Language in a Will or trust on allowed trust distribution(s) becomes straightforward. Language restricting future heirs requests for trust distributions becomes sticky. How would you today describe a responsible Support or Maintenance distribution from a trust? Would your kids or grandkids have the same description? Trusts allow for distributions based on age, incentives, HEMS standard and/or staggered events. The act of distributing trust assets well by trustees has no guarantee. After a grantor’s passing, the trustee has to interpret the trust language. Independent trust companies not competing with financial advisors make better collaborative decisions.

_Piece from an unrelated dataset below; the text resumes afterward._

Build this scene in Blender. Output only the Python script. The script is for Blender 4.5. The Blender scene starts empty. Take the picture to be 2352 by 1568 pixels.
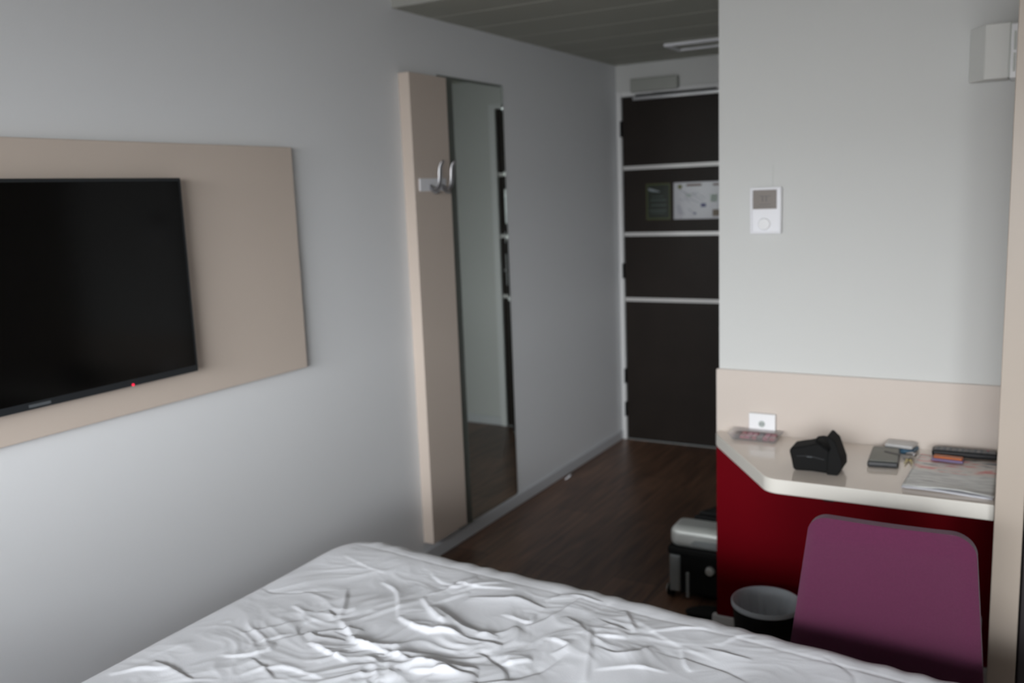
import bpy, bmesh, math, random
import numpy as np
from mathutils import Vector, Matrix
random.seed(4)
C = bpy.context.scene.collection
PI = math.pi

# ------------------------------------------------------------------ materials
def mat(name, col, rough=.6, metal=0, spec=.5, bump=0, bscale=200, var=0, vscale=3, sheen=0, trans=0, coat=0, emit=None, ior=1.45):
    m = bpy.data.materials.new(name); m.use_nodes = True
    nt = m.node_tree; n = nt.nodes; l = nt.links
    b = n['Principled BSDF']
    b.inputs['Base Color'].default_value = (*col, 1)
    b.inputs['Roughness'].default_value = rough
    b.inputs['Metallic'].default_value = metal
    b.inputs['Specular IOR Level'].default_value = spec
    b.inputs['IOR'].default_value = ior
    if sheen:
        b.inputs['Sheen Weight'].default_value = sheen
        b.inputs['Sheen Roughness'].default_value = .5
    if trans: b.inputs['Transmission Weight'].default_value = trans
    if coat:
        b.inputs['Coat Weight'].default_value = coat; b.inputs['Coat Roughness'].default_value = .05
    if emit:
        b.inputs['Emission Color'].default_value = (*emit[:3], 1); b.inputs['Emission Strength'].default_value = emit[3]
    tc = n.new('ShaderNodeTexCoord')
    if var or bump:
        if var:
            t = n.new('ShaderNodeTexNoise'); t.inputs['Scale'].default_value = vscale; t.inputs['Detail'].default_value = 4
            l.new(tc.outputs['Object'], t.inputs['Vector'])
            mx = n.new('ShaderNodeMix'); mx.data_type = 'RGBA'
            mx.inputs['A'].default_value = (*[c*(1-var) for c in col], 1)
            mx.inputs['B'].default_value = (*[min(1, c*(1+var)) for c in col], 1)
            l.new(t.outputs['Fac'], mx.inputs['Factor']); l.new(mx.outputs['Result'], b.inputs['Base Color'])
        if bump:
            t2 = n.new('ShaderNodeTexNoise'); t2.inputs['Scale'].default_value = bscale; t2.inputs['Detail'].default_value = 3
            l.new(tc.outputs['Object'], t2.inputs['Vector'])
            bp = n.new('ShaderNodeBump'); bp.inputs['Strength'].default_value = bump; bp.inputs['Distance'].default_value = .002
            l.new(t2.outputs['Fac'], bp.inputs['Height']); l.new(bp.outputs['Normal'], b.inputs['Normal'])
    return m

def floor_mat():
    m = bpy.data.materials.new('dark_wood_laminate'); m.use_nodes = True
    nt = m.node_tree; n = nt.nodes; l = nt.links; b = n['Principled BSDF']
    tc = n.new('ShaderNodeTexCoord')
    mp = n.new('ShaderNodeMapping'); mp.inputs['Rotation'].default_value = (0, 0, PI/2)
    l.new(tc.outputs['Object'], mp.inputs['Vector'])
    br = n.new('ShaderNodeTexBrick'); br.inputs['Scale'].default_value = 1
    br.inputs['Brick Width'].default_value = 1.25; br.inputs['Row Height'].default_value = .19
    br.inputs['Mortar Size'].default_value = .0018; br.inputs['Bias'].default_value = 0
    br.inputs['Color1'].default_value = (.125, .068, .042, 1); br.inputs['Color2'].default_value = (.205, .115, .074, 1)
    br.inputs['Mortar'].default_value = (.035, .02, .015, 1)
    l.new(mp.outputs['Vector'], br.inputs['Vector'])
    mp2 = n.new('ShaderNodeMapping'); mp2.inputs['Scale'].default_value = (14, 1.3, 1)
    l.new(tc.outputs['Object'], mp2.inputs['Vector'])
    ns = n.new('ShaderNodeTexNoise'); ns.inputs['Scale'].default_value = 2.2; ns.inputs['Detail'].default_value = 8; ns.inputs['Distortion'].default_value = .6
    l.new(mp2.outputs['Vector'], ns.inputs['Vector'])
    rp = n.new('ShaderNodeValToRGB'); rp.color_ramp.elements[0].position = .3; rp.color_ramp.elements[1].position = .72
    rp.color_ramp.elements[0].color = (.42, .38, .36, 1); rp.color_ramp.elements[1].color = (1.2, 1.15, 1.1, 1)
    l.new(ns.outputs['Fac'], rp.inputs['Fac'])
    mx = n.new('ShaderNodeMix'); mx.data_type = 'RGBA'; mx.blend_type = 'MULTIPLY'; mx.inputs['Factor'].default_value = 1
    l.new(br.outputs['Color'], mx.inputs['A']); l.new(rp.outputs['Color'], mx.inputs['B'])
    l.new(mx.outputs['Result'], b.inputs['Base Color'])
    b.inputs['Roughness'].default_value = .38
    bp = n.new('ShaderNodeBump'); bp.inputs['Strength'].default_value = .15; bp.inputs['Distance'].default_value = .002
    l.new(ns.outputs['Fac'], bp.inputs['Height']); l.new(bp.outputs['Normal'], b.inputs['Normal'])
    return m

M = dict(
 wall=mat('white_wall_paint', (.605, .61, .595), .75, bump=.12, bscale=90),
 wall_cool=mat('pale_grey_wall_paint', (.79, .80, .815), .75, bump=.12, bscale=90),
 ceil=mat('ceiling_paint', (.42, .42, .385), .8),
 wall_dim=mat('taupe_wall_paint', (.42, .40, .37), .8),
 ceilp=mat('corridor_ceiling_panel', (.42, .42, .36), .6),
 seam=mat('ceiling_seam_strip', (.72, .72, .66), .6),
 trim=mat('white_trim', (.72, .72, .72), .5),
 skirt=mat('grey_white_skirting', (.60, .61, .63), .5),
 floor=floor_mat(),
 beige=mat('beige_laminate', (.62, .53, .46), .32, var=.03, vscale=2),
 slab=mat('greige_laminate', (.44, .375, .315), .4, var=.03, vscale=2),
 cream=mat('cream_laminate', (.60, .53, .475), .3, var=.02, vscale=3),
 desk=mat('glossy_cream_desk', (.78, .69, .61), .085, spec=.6),
 edge=mat('desk_edge_band', (.74, .71, .65), .35),
 red=mat('dark_red_laminate', (.125, .0004, .004), .55, spec=.06),
 door=mat('wenge_door', (.018, .0135, .011), .45, spec=.22, var=.25, vscale=6),
 strip=mat('aluminium_inlay', (.62, .61, .60), .35, metal=.3),
 alu=mat('brushed_aluminium', (.62, .62, .64), .28, metal=.9),
 closer=mat('grey_closer_paint', (.36, .37, .34), .45, metal=.3),
 mirror=mat('mirror_glass', (.80, .86, .82), .012, metal=1),
 edge_and_reflection=mat('dark_edge_and_reflection', (.15, .165, .15), .3),  # top edge, and the painted wall reflection down the mirror's left side
 bevelm=mat('mirror_bevel', (.55, .62, .58), .05, metal=1),
 black=mat('black_plastic', (.006, .006, .007), .45, spec=.3),
 screen=mat('black_tv_screen', (.002, .002, .002), .12, spec=.22),
 bezel=mat('dark_grey_bezel', (.018, .021, .024), .35),
 led=mat('red_led', (.6, .01, .02), .4, emit=(1, .02, .08, 1.2)),
 smudge=mat('grey_logo_print', (.10, .11, .12), .4),
 cloth=mat('white_cotton', (.90, .91, .955), .85, bump=.15, bscale=500, sheen=.15),
 mattress=mat('off_white_ticking', (.6, .6, .58), .9),
 bedbase=mat('dark_bed_base', (.05, .045, .04), .8),
 purple=mat('purple_fabric', (.092, .010, .046), .9, bump=.6, bscale=700, sheen=.2, var=.16, vscale=220),
 chrome=mat('chrome', (.5, .5, .52), .28, metal=1),
 silver=mat('silver_plastic', (.68, .70, .67), .3, metal=.55),
 silverd=mat('silver_plastic_dark', (.30, .32, .32), .4, metal=.4),
 bagblack=mat('black_nylon', (.006, .006, .006), .8, spec=.25, bump=.5, bscale=300),
 liner=mat('grey_bin_liner', (.60, .66, .72), .25, spec=.6),
 plastic=mat('white_plastic', (.80, .80, .83), .35),
 plasticl=mat('white_plastic_bright', (.85, .85, .86), .15),
 lcd=mat('grey_brown_display', (.19, .165, .145), .3),
 lcdt=mat('display_marks', (.12, .105, .10), .3),
 greyhole=mat('socket_recess', (.38, .42, .40), .5),
 hole=mat('socket_pin_hole', (.04, .04, .04), .6),
 acrylic=mat('clear_acrylic', (.9, .88, .88), .08, trans=.9),
 pink=mat('pink_foil', (.36, .07, .13), .3), redf=mat('red_foil', (.30, .02, .05), .3), greyf=mat('grey_foil', (.12, .09, .10), .3),
 wallet=mat('grey_olive_leather', (.15, .155, .135), .45), walletd=mat('black_leather_edge', (.015, .016, .018), .4),
 blue=mat('dark_blue_edge', (.03, .09, .15), .4), pale=mat('pale_grey_cover', (.45, .44, .43), .3),
 brass=mat('brass', (.42, .36, .16), .3, metal=.9),
 orange=mat('orange_wrapper', (.42, .10, .015), .35), violet=mat('violet_wrapper', (.14, .10, .20), .4),
 wardrobe=mat('dark_wardrobe', (.025, .02, .022), .5),
 rubber=mat('black_rubber', (.006, .006, .006), .7, spec=.3),
 dgreen=mat('dark_green_card', (.012, .018, .011), .3), gborder=mat('olive_border', (.055, .065, .015), .4), gtext=mat('dim_green_print', (.045, .06, .055), .4), gtext2=mat('pale_print', (.22, .25, .27), .4),
 card=mat('grey_white_card', (.46, .46, .49), .22, spec=.7), ctext=mat('dark_red_brown_print', (.13, .09, .07), .4), cmap=mat('grey_violet_print', (.26, .26, .31), .4), cblue=mat('blue_print', (.08, .09, .18), .4), cbrown=mat('brown_print', (.16, .13, .10), .4), cgreen=mat('olive_print', (.14, .15, .05), .4), cmap2=mat('pale_green_print', (.34, .40, .36), .4),
 unit=mat('off_white_unit_plastic', (.66, .66, .63), .5),
 frost=mat('lamp_diffuser', (.45, .45, .40), .5),
)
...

Readying your assets for distribution through a trust is often financially smarter because the process is easier and quicker to manage. Having a financial advisor act as trustee and manage the trust assets appropriately becomes a problem. The financial advisor value-add comes from financial planning and investment management. Trustee issues have the separate expertise and fiduciary duties. Imagine if a financial advisor acting in both roles had a trust distribution request for a Porsche. If they say No, they could lose the account but saying Yes harms the trust purpose and value. What if the trust owns real property or business interests? Having an independent trustee deal with those assets in collaboration with the financial advisor allows for a win-win.

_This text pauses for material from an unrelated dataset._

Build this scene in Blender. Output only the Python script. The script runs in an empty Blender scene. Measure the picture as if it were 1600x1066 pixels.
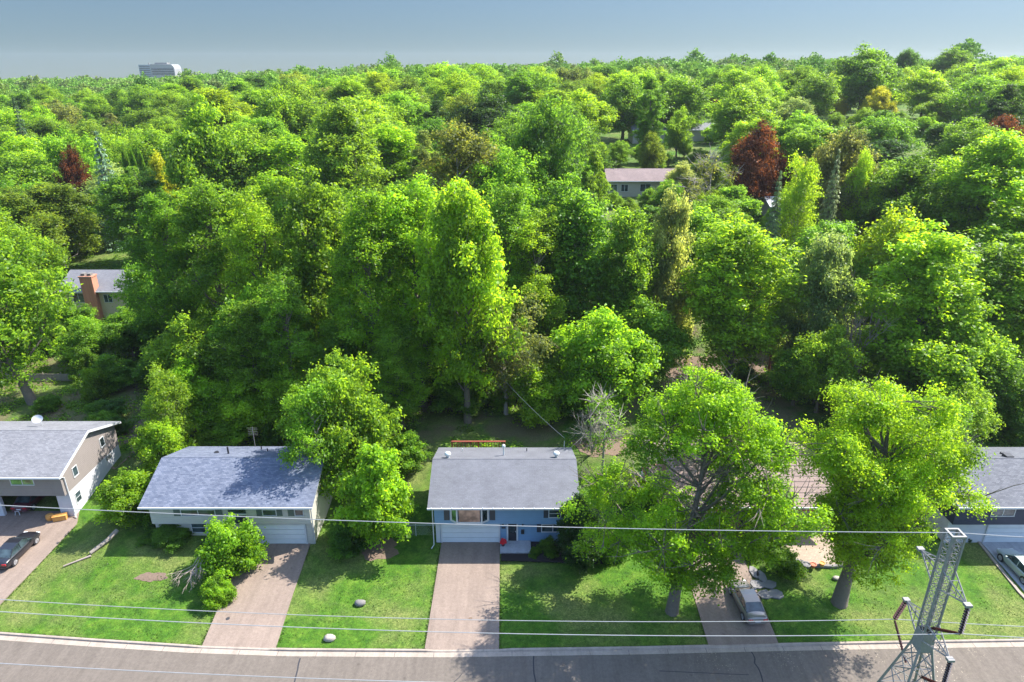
import bpy, math, random
import numpy as np
from mathutils import Vector, Matrix
S = bpy.context.scene
COL = S.collection
R = math.radians

# ------------------------------------------------------------------ camera, world, sun, exposure
CAM_H = 42.0; PITCH = R(22.2); FPX = 1067.0
cam = bpy.data.objects.new('camera', bpy.data.cameras.new('camera'))
COL.objects.link(cam)
cam.location = (0, 0, CAM_H)
cam.rotation_euler = (R(90) - PITCH, 0, 0)
cam.data.sensor_width = 36.0
cam.data.lens = 36.0 * FPX / 1600.0
cam.data.clip_end = 9000
S.camera = cam

SUN_DIR = Vector((3.7, 1.75, 4.85)).normalized()      # towards the sun
W = bpy.data.worlds.new('World'); S.world = W; W.use_nodes = True
SKY0 = (.150, .157, .156, 1); SKY1 = (.165, .180, .184, 1)
nt = W.node_tree; bg = nt.nodes['Background']
sky = nt.nodes.new('ShaderNodeTexSky'); sky.sky_type = 'NISHITA'; sky.sun_disc = False
sky.sun_elevation = math.asin(SUN_DIR.z); sky.sun_rotation = math.atan2(SUN_DIR.x, SUN_DIR.y)
sky.altitude = 200; sky.air_density = 1.0; sky.dust_density = 1.0; sky.ozone_density = 2.0
# the sky texture fades to black below its own horizon: look it up a little higher, and grey it with haze low down
tcw = nt.nodes.new('ShaderNodeTexCoord'); mpw = nt.nodes.new('ShaderNodeMapping'); mpw.inputs['Location'].default_value = (0, 0, .07)
nt.links.new(tcw.outputs['Generated'], mpw.inputs['Vector']); nt.links.new(mpw.outputs[0], sky.inputs[0])
sxw = nt.nodes.new('ShaderNodeSeparateXYZ'); nt.links.new(tcw.outputs['Generated'], sxw.inputs[0])
rw = nt.nodes.new('ShaderNodeValToRGB'); nt.links.new(sxw.outputs[2], rw.inputs[0])
rw.color_ramp.elements[0].position = 0.0; rw.color_ramp.elements[0].color = SKY0
rw.color_ramp.elements[1].position = 0.35; rw.color_ramp.elements[1].color = (1, 1, 1, 1)
e_ = rw.color_ramp.elements.new(.08); e_.color = SKY1
mw = nt.nodes.new('ShaderNodeMix'); mw.data_type = 'RGBA'; mw.blend_type = 'MULTIPLY'; mw.inputs[0].default_value = 1
nt.links.new(sky.outputs[0], mw.inputs[6]); nt.links.new(rw.outputs[0], mw.inputs[7])
nt.links.new(mw.outputs[2], bg.inputs[0]); bg.inputs[1].default_value = 0.15
sl = bpy.data.lights.new('sun', 'SUN'); sl.energy = 3.5; sl.angle = R(0.53); sl.color = (1.0, 0.95, 0.87)
so = bpy.data.objects.new('sun', sl); COL.objects.link(so)
so.rotation_euler = (-SUN_DIR).to_track_quat('-Z', 'Y').to_euler()
so.location = (40, 30, 90)
S.view_settings.view_transform = 'Standard'; S.view_settings.look = 'None'
S.view_settings.exposure = 1.84; S.view_settings.gamma = 1.0
try:
    S.cycles.max_bounces = 6; S.cycles.diffuse_bounces = 3; S.cycles.glossy_bounces = 2
    S.cycles.transmission_bounces = 4; S.cycles.volume_bounces = 0; S.cycles.transparent_max_bounces = 6
except Exception: pass

# ------------------------------------------------------------------ helpers
cT, sT = math.cos(PITCH), math.sin(PITCH)
def g(px, py, z=0.0):            # point of the photograph -> place at height z
    a = (py-533)/FPX; b = (px-800)/FPX
    t = (z-CAM_H)/(-sT-a*cT)
    return Vector((b*t, (cT-a*sT)*t, z))
def proj(x, y, z):
    h = CAM_H-z; d = y*cT+h*sT
    return 800+FPX*x/d, 533+FPX*(h*cT-y*sT)/d
def ss(a, b, x):
    t = min(1, max(0, (x-a)/(b-a))); return t*t*(3-2*t)
def gz(x, y):
    z = 1.4*ss(56, 67, y)
    m = 1.0*ss(45, 52.5, y)*ss(-42.3, -38.5, x)*(1-ss(-28.5, -25.2, x))
    z = max(z, m) if y < 70 else z
    z += 0.6*ss(43, 50, y)*ss(22.3, 24.5, x)*(1-ss(37, 40, x))*(1-ss(54, 60, y))
    if y > 90:
        u = x/y
        A = 14 + 11*ss(-.75, .12, u) + 5*ss(.1, .6, u)
        A *= 1 - .55*ss(-.3, -.55, u)*(1-ss(150, 400, y))
        z += A*(1-math.exp(-(y-90)/88.0)) + 1.6*math.sin(x*.011+1)*math.sin(y*.013)*ss(120, 300, y)
        if y > 520: z -= (y-520)*.035
    return z

def nodes(name):
    m = bpy.data.materials.new(name); m.use_nodes = True
    n = m.node_tree; return m, n, n.nodes['Principled BSDF']
def simple(name, col, rough=.6, metal=0, spec=.4, bump=0, bscale=20, var=.12, vscale=3):
    m, n, b = nodes(name)
    tc = n.nodes.new('ShaderNodeTexCoord')
    no = n.nodes.new('ShaderNodeTexNoise'); no.inputs['Scale'].default_value = vscale; no.inputs['Detail'].default_value = 6
    n.links.new(tc.outputs['Object'], no.inputs['Vector'])
    mx = n.nodes.new('ShaderNodeMix'); mx.data_type = 'RGBA'
    mx.inputs[6].default_value = (*[c*(1-var) for c in col], 1); mx.inputs[7].default_value = (*[min(1, c*(1+var)) for c in col], 1)
    n.links.new(no.outputs[0], mx.inputs[0]); n.links.new(mx.outputs[2], b.inputs['Base Color'])
    b.inputs['Roughness'].default_value = rough; b.inputs['Metallic'].default_value = metal
    b.inputs['Specular IOR Level'].default_value = spec
    if bump:
        n2 = n.nodes.new('ShaderNodeTexNoise'); n2.inputs['Scale'].default_value = bscale; n2.inputs['Detail'].default_value = 4
        n.links.new(tc.outputs['Object'], n2.inputs['Vector'])
        bp = n.nodes.new('ShaderNodeBump'); bp.inputs['Strength'].default_value = bump; bp.inputs['Distance'].default_value = .03
        n.links.new(n2.outputs[0], bp.inputs['Height']); n.links.new(bp.outputs[0], b.inputs['Normal'])
    return m
def ramp(n, src, stops):
    r = n.nodes.new('ShaderNodeValToRGB'); e = r.color_ramp.elements
    while len(e) < len(stops): e.new(.5)
    for el, (p, c) in zip(e, stops): el.position = p; el.color = (*c, 1)
    n.links.new(src, r.inputs[0]); return r.outputs[0]
def mixc(n, f, a, b, mode='MIX'):
    m = n.nodes.new('ShaderNodeMix'); m.data_type = 'RGBA'; m.blend_type = mode
    for i, v in ((0, f), (6, a), (7, b)):
        if hasattr(v, 'is_linked'): n.links.new(v, m.inputs[i])
        elif i == 0: m.inputs[0].default_value = v
        else: m.inputs[i].default_value = (*v, 1)
    return m.outputs[2]
def noise(n, vec, scale, detail=5, rough=.55):
    t = n.nodes.new('ShaderNodeTexNoise'); t.inputs['Scale'].default_value = scale
    t.inputs['Detail'].default_value = detail; t.inputs['Roughness'].default_value = rough
    n.links.new(vec, t.inputs['Vector']); return t.outputs[0]
def bump(n, b, h, st=.5, dist=.03):
    bp = n.nodes.new('ShaderNodeBump'); bp.inputs['Strength'].default_value = st; bp.inputs['Distance'].default_value = dist
    n.links.new(h, bp.inputs['Height']); n.links.new(bp.outputs[0], b.inputs['Normal'])
def objvec(n, scale=(1, 1, 1)):
    tc = n.nodes.new('ShaderNodeTexCoord'); mp = n.nodes.new('ShaderNodeMapping')
    mp.inputs['Scale'].default_value = scale
    n.links.new(tc.outputs['Object'], mp.inputs['Vector']); return mp.outputs[0]

def m_siding(name, col, pitch=.2):
    m, n, b = nodes(name); v = objvec(n)
    sx = n.nodes.new('ShaderNodeSeparateXYZ'); n.links.new(v, sx.inputs[0])
    a = n.nodes.new('ShaderNodeMath'); a.operation = 'DIVIDE'; n.links.new(sx.outputs[2], a.inputs[0]); a.inputs[1].default_value = pitch
    f = n.nodes.new('ShaderNodeMath'); f.operation = 'FRACT'; n.links.new(a.outputs[0], f.inputs[0])
    inv = n.nodes.new('ShaderNodeMath'); inv.operation = 'SUBTRACT'; inv.inputs[0].default_value = 1; n.links.new(f.outputs[0], inv.inputs[1])
    gap = ramp(n, f.outputs[0], [(0, (.55,)*3), (.09, (1,)*3), (1, (1,)*3)])
    nz = noise(n, v, 1.3)
    base = mixc(n, nz, [c*.86 for c in col], [min(1, c*1.1) for c in col])
    out = mixc(n, 1.0, base, gap, 'MULTIPLY')
    n.links.new(out, b.inputs['Base Color']); b.inputs['Roughness'].default_value = .55
    bump(n, b, inv.outputs[0], .8, .02); return m
def m_shingle(name, c1, c2, mortar, bw=.33, rh=.15, stain=.25, lines=0.):
    m, n, b = nodes(name); v = objvec(n)
    br = n.nodes.new('ShaderNodeTexBrick'); n.links.new(v, br.inputs['Vector'])
    br.inputs['Color1'].default_value = (*c1, 1); br.inputs['Color2'].default_value = (*c2, 1); br.inputs['Mortar'].default_value = (*mortar, 1)
    br.inputs['Scale'].default_value = 1; br.inputs['Brick Width'].default_value = bw; br.inputs['Row Height'].default_value = rh
    br.inputs['Mortar Size'].default_value = .012; br.inputs['Bias'].default_value = -.1
    nz = noise(n, v, .55, 8, .65); sp = noise(n, v, 30, 3)
    c = mixc(n, stain, br.outputs[0], ramp(n, nz, [(.3, [x*.55 for x in c1]), (.7, [min(1, x*1.35) for x in c2])]))
    c = mixc(n, .35, c, ramp(n, sp, [(.35, (.25,)*3), (.65, (.95,)*3)]), 'OVERLAY')
    if lines:
        sx = n.nodes.new('ShaderNodeSeparateXYZ'); n.links.new(v, sx.inputs[0])
        a = n.nodes.new('ShaderNodeMath'); a.operation = 'DIVIDE'; n.links.new(sx.outputs[1], a.inputs[0]); a.inputs[1].default_value = lines
        f = n.nodes.new('ShaderNodeMath'); f.operation = 'FRACT'; n.links.new(a.outputs[0], f.inputs[0])
        c = mixc(n, 1., c, ramp(n, f.outputs[0], [(0, (.25,)*3), (.13, (.3,)*3), (.17, (1,)*3), (1, (1,)*3)]), 'MULTIPLY')
    n.links.new(c, b.inputs['Base Color']); b.inputs['Roughness'].default_value = .85
    bump(n, b, br.outputs['Fac'], -.4, .02); return m
def m_brick(name, c1, c2, mortar, bw=.22, rh=.075):
    m = m_shingle(name, c1, c2, mortar, bw, rh, .15); return m
def m_glass(name, col=(.03, .045, .05), rough=.06):
    m, n, b = nodes(name)
    nz = noise(n, objvec(n), 1.1, 2); n.links.new(ramp(n, nz, [(.35, [c*.5 for c in col]), (.65, [c*1.8 for c in col])]), b.inputs['Base Color'])
    b.inputs['Roughness'].default_value = rough; b.inputs['Specular IOR Level'].default_value = .8; return m
def m_paint(name, col, coat=.6, rough=.3, metal=.0):
    m, n, b = nodes(name)
    nz = noise(n, objvec(n), 9, 4); n.links.new(mixc(n, nz, [c*.9 for c in col], [min(1, c*1.08) for c in col]), b.inputs['Base Color'])
    b.inputs['Roughness'].default_value = rough; b.inputs['Metallic'].default_value = metal; b.inputs['Coat Weight'].default_value = coat
    b.inputs['Coat Roughness'].default_value = .05; return m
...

Micromanagement from the grave will only serve to hamper the intent of the trust distribution plan. While the best trust documents have “Yes, and” versus “No, but” clauses, trusts that don’t allow its beneficiaries to experience growing pains will ultimately fail. Trusts are complicated in that they involve multiple people at different life stages, with different emotional dimensions, all competing for the same assets to realize different goals and priorities. The type of assets left to your heirs further complicates the situation. It can be tricky managing real property or financial assets in a trust meant to provide an income for a generation of your family. Are your heirs allowed to work at the property? Are your heirs prepared to sit on the trust committee? If you try to answer every imaginable question for future generations you will get it wrong 100 percent of the time.

The famous Biltmore Estate in North Carolina has sustained asset transfers now into the fourth generation and is able to stay open to the public because of shrewd pre-planning. Though the latest Biltmore transfer happened in 2017, the family began planning for it in 1978. “Almost everything we did had an undertone or a consideration for making sure that when the eventual transfer happened, that we would be intact and everything would be fine.” Proper wealth management requires a trustee to consider the grantor’s written wishes during trust distribution and asset management. Cooperative beneficiaries that share the grantor’s vision of maturely handling the trust distribution are vital to successful long-term wealth transfers.

In the case of Biltmore, the Vanderbilt descendants shared a focal point of family success. “We don’t preserve Biltmore to make a profit. We make a profit to preserve Biltmore.”

Advisors urge grantors to communicate to their beneficiaries their family’s philosophy of wealth and the importance of collaboration with other beneficiaries and the trustee. Media magnate Hugh Hefner was more heavy-handed in his trust distribution planning. Hefner allowed his trustees to cease disbursements and require drug and alcohol testing of his beneficiaries should the trustees “reasonably believe” the beneficiaries become “physically or emotionally” dependent on the substances. A California grantor’s wishes for her estate to promote her family’s newspaper interests ultimately dropped her great-grandnephews’ trust’s net worth from $300 million to $20 million. Whatever route you decide for your trust distribution plan, it is essential to at least have a plan. When Cornelius Vanderbilt died in 1877 his estate was valued at an inflation-adjusted $200 billion. Less than 100 years later when his descendants gathered for a reunion there wasn’t a millionaire—or a plan—in the room.